I grew up in the country but moved to the city when I as 25 years old. There are 5.5 million people here in London but despite all the negative things you get with a large city. I like the fact that is provides me with the work I love to do something I would not get back home. I can see culture art music eat from many types of restaurants. But every now and then the drag of city life makes me wonder about living in a clean rural village with clean air and less crime etc.
I have lived in the country, in suburbs, and in the city, and I much prefer the hustle and bustle of the city. I like being able to go anywhere and do anything in the city. Country living drove me nuts, way too laid back and I hate having to drive 40 miles to buy electronics (and having suckie TV and internet too). Suburbs were OK but still hate not having "things" around me. City is where it's at (but as Roo said, it pays living in a great city too).
Spirit Columbus is a neat city, I spent a couple weeks there in the summer. The girl I was dating her grandfather was a lawyer with an office downtown. We got to go up in the office during the fireworks display it was awesome. The radio station had the music to go with the fireworks. I sat in the big lawyer leather chair with my feet up watchin the show it was cool. Oh and they had a movie theater where they served ya food and all like a resteraunt. Saw pulp fiction.
That would be 'Red, White and Boom', which is always the biggest party of the year in Columbus, but is way too chaotic for my tastes.
The 'Arena Grand', though, is a great place for dinner and a movie. They even have a bar in the theater too.
You know the more places I go, the more I see people are the same everywhere. City, rural, suburban, it is all just varying shades of gray. Sometimes in cities i see more of the sense of community in some neighborhoods, and more of the being able to just walk to the corner store.
Suburban being the worst of both worlds I can see that especially in my area where it is urban sprawl leading to these isolated little subdivisions strung up off county roads with no sidewalks or anything worthwhile nearby, meanwhile they tack on tons of covenants on what you can and cannot do on your own property.
I've lived in several locations and can't say I love cities or country-side or suburbs in general. Some cities, sucked (Chicago comes to mind). No matter where I have gone, there is always a part of me that longs for the lakes and trees of my childhood home in northeastern MI. The reality is, living there sucks, on multiple levels. So, until my husband is ready to retire, and we leave the country, we have found what works for us: We live in a city we like and once a year go back to stay in the family cottage on the lake for a week or two.

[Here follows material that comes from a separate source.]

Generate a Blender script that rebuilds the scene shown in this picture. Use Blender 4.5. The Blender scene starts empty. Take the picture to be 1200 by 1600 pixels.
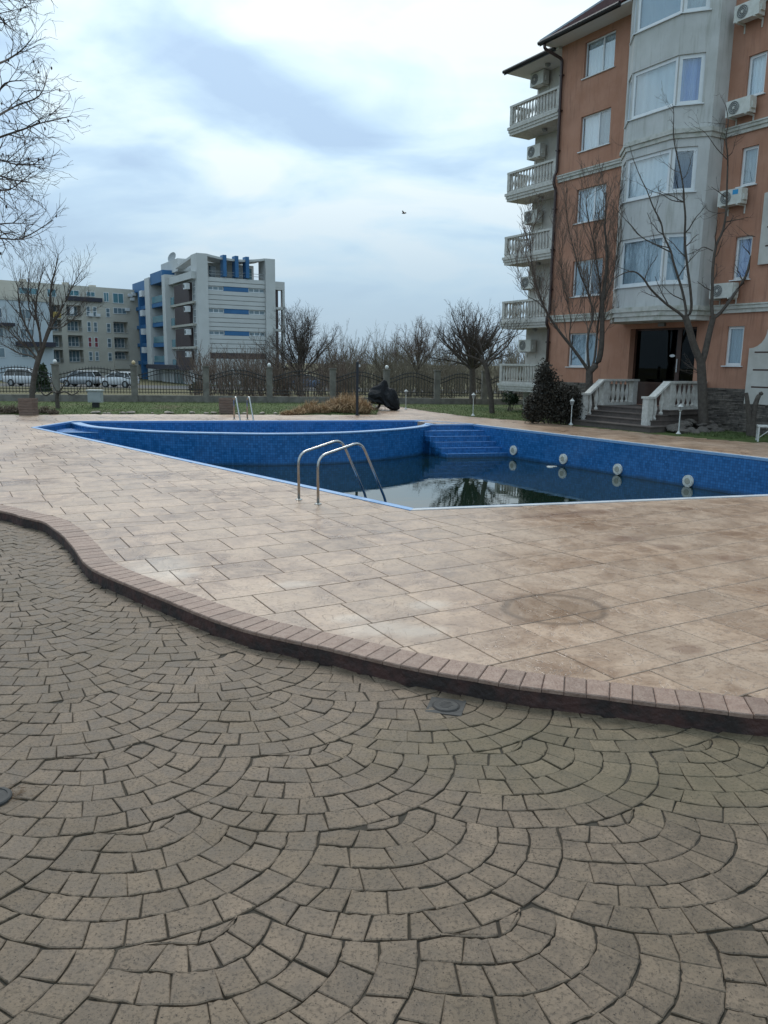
import bpy, bmesh, math, random
from mathutils import Vector, Matrix
from mathutils.geometry import delaunay_2d_cdt, tessellate_polygon
random.seed(7)
S = bpy.context.scene
COL = S.collection
PI = math.pi

# ------------------------------------------------------------------ camera
FPX, EYE, HORIZON, ROLL = 1220.0, 2.2, 567.0, math.radians(0.8)
PITCH = math.atan((800 - HORIZON) / FPX)
_f = Vector((0, math.cos(PITCH), -math.sin(PITCH)))
_u0 = Vector((0, math.sin(PITCH), math.cos(PITCH)))
_r0 = Vector((1, 0, 0))
_r = _r0 * math.cos(ROLL) + _u0 * math.sin(ROLL)
_u = -_r0 * math.sin(ROLL) + _u0 * math.cos(ROLL)
CAMPOS = Vector((0, 0, EYE))
cd = bpy.data.cameras.new('camera')
cd.sensor_fit = 'VERTICAL'; cd.sensor_height = 32.0; cd.sensor_width = 24.0
cd.lens = FPX / 1600 * 32.0
cd.clip_start = 0.05; cd.clip_end = 3000
cam = bpy.data.objects.new('camera', cd); COL.objects.link(cam)
m = Matrix((( _r.x, _u.x, -_f.x, 0), (_r.y, _u.y, -_f.y, 0), (_r.z, _u.z, -_f.z, EYE), (0, 0, 0, 1)))
cam.matrix_world = m
S.camera = cam
S.render.resolution_x, S.render.resolution_y = 768, 1024

# ------------------------------------------------------------------ sky, sun, exposure
SUN_AZ, SUN_EL = math.radians(-14), math.radians(48)      # azimuth from +Y towards +X
W = bpy.data.worlds.new('World'); S.world = W; W.use_nodes = True
nt = W.node_tree; nt.nodes.clear()
def wn(t, **k):
    n = nt.nodes.new(t)
    for a, b in k.items(): setattr(n, a, b)
    return n
def wl(a, b): nt.links.new(a, b)
def wmath(op, a, b=None, clamp=False):
    n = wn('ShaderNodeMath', operation=op); n.use_clamp = clamp
    for i, v in enumerate((a, b)):
        if v is None: continue
        if isinstance(v, (int, float)): n.inputs[i].default_value = v
        else: wl(v, n.inputs[i])
    return n.outputs[0]
out = wn('ShaderNodeOutputWorld'); bg = wn('ShaderNodeBackground'); bg.inputs['Strength'].default_value = 0.10
sky = wn('ShaderNodeTexSky', sky_type='NISHITA'); sky.sun_disc = False
sky.sun_elevation = SUN_EL; sky.sun_rotation = SUN_AZ; sky.air_density = 1.0; sky.dust_density = 2.0
tc = wn('ShaderNodeTexCoord'); sep = wn('ShaderNodeSeparateXYZ'); wl(tc.outputs['Generated'], sep.inputs[0])
zc = wmath('MAXIMUM', sep.outputs[2], 0.0)
den = wmath('ADD', zc, 0.34)
cmb = wn('ShaderNodeCombineXYZ'); wl(wmath('DIVIDE', sep.outputs[0], den), cmb.inputs[0]); wl(wmath('DIVIDE', sep.outputs[1], den), cmb.inputs[1])
mp = wn('ShaderNodeMapping'); mp.inputs['Rotation'].default_value = (0, 0, math.radians(28)); mp.inputs['Scale'].default_value = (0.75, 1.15, 1)
mp.inputs['Location'].default_value = (7.523, 5.408, 1.591)
wl(cmb.outputs[0], mp.inputs[0])
n1 = wn('ShaderNodeTexNoise'); n1.inputs['Scale'].default_value = 2.3; n1.inputs['Detail'].default_value = 6; n1.inputs['Roughness'].default_value = 0.46; n1.inputs['Distortion'].default_value = 0.9
wl(mp.outputs[0], n1.inputs['Vector'])
cr = wn('ShaderNodeValToRGB'); e = cr.color_ramp.elements
e[0].position = 0.38; e[0].color = (3.7, 5.3, 7.2, 1)
e[1].position = 0.60; e[1].color = (7.6, 8.6, 8.9, 1)
k = e.new(0.45); k.color = (4.6, 6.4, 8.1, 1)
k = e.new(0.52); k.color = (6.1, 7.8, 8.8, 1)
n2 = wn('ShaderNodeTexNoise'); n2.inputs['Scale'].default_value = 4.6; n2.inputs['Detail'].default_value = 5; n2.inputs['Roughness'].default_value = 0.5; n2.inputs['Distortion'].default_value = 0.5
wl(mp.outputs[0], n2.inputs['Vector'])
cf = wmath('ADD', wmath('MULTIPLY', n1.outputs['Fac'], 0.66), wmath('MULTIPLY', n2.outputs['Fac'], 0.34))
wl(cf, cr.inputs[0])
haze = wn('ShaderNodeMix', data_type='RGBA'); haze.inputs['A'].default_value = (3.7, 5.3, 6.8, 1)
hf = wn('ShaderNodeMapRange'); hf.inputs['From Min'].default_value = 0.02; hf.inputs['From Max'].default_value = 0.26; hf.interpolation_type = 'SMOOTHSTEP'
wl(zc, hf.inputs['Value']); wl(hf.outputs[0], haze.inputs['Factor']); wl(cr.outputs[0], haze.inputs['B'])
mixs = wn('ShaderNodeMix', data_type='RGBA'); mixs.inputs['Factor'].default_value = 0.88
wl(sky.outputs[0], mixs.inputs['A']); wl(haze.outputs['Result'], mixs.inputs['B'])
grad = wn('ShaderNodeVectorMath', operation='SCALE'); wl(mixs.outputs['Result'], grad.inputs[0]); wl(wmath('ADD', wmath('MULTIPLY', zc, 0.6), 0.88), grad.inputs['Scale'])   # overcast skies brighten towards the zenith
wl(grad.outputs[0], bg.inputs['Color']); wl(bg.outputs[0], out.inputs[0])

sd = bpy.data.lights.new('sun', 'SUN'); sd.energy = 1.5; sd.angle = math.radians(22); sd.color = (1, 0.93, 0.84)
sun = bpy.data.objects.new('sun', sd); COL.objects.link(sun)
_sv = Vector((math.sin(SUN_AZ) * math.cos(SUN_EL), math.cos(SUN_AZ) * math.cos(SUN_EL), math.sin(SUN_EL)))
sun.rotation_euler = (-_sv).to_track_quat('-Z', 'Y').to_euler(); sun.location = (0, 0, 60)
S.view_settings.view_transform = 'Standard'; S.view_settings.look = 'None'; S.view_settings.gamma = 1.0
S.view_settings.exposure = 0.26; S.view_settings.use_curve_mapping = False
S.render.engine = 'CYCLES'
S.cycles.max_bounces = 5; S.cycles.diffuse_bounces = 3; S.cycles.glossy_bounces = 3; S.cycles.transparent_max_bounces = 10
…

I work downtown and the people at both of my banks know my name. Just sayin... and as it's sort of on topic, people in Portland Oregon are the friendliest city folk I've encountered anywhere. Especially the crack dealers north of Burnside lol, they need to initiate conversation to advertise their product. Seriously though, Portlanders are the best. Also the most promiscuous according to a survey that came out last week, followed by Seattle, firmly in the number 2 slot. (get it?)
Friendly & promiscuous after all bars close = stalkerish behavior! A few months ago after leaving the Saucebox at closing a group of my female friends and I were standing at a corner, waiting on my lame husband to pick us up...anyway, these creepy guys kept driving by trying to get us into their car. I hated to admit this while out but I finally had to disclose that I was married and he'd be arriving at any moment and was a big, sober and jealous type guy. Got those friendly, promiscuous punks away from us real fast! I know we were on a corner, maybe mistaken for pros, but those turds didn't even offer us any incentives besides a ride in their sweet Ford Taurus! LoL
It's dangerous to go alone these days :-) Even in the very safe Denmark, heh.
But I must add that even though I live in a somewhat small town (pop. 6-7000) people hardly know each other, but it might be because of the closed nature of the nordic people. Which is sort of why I want to go back to the U.S. where people are a lot more open, heh.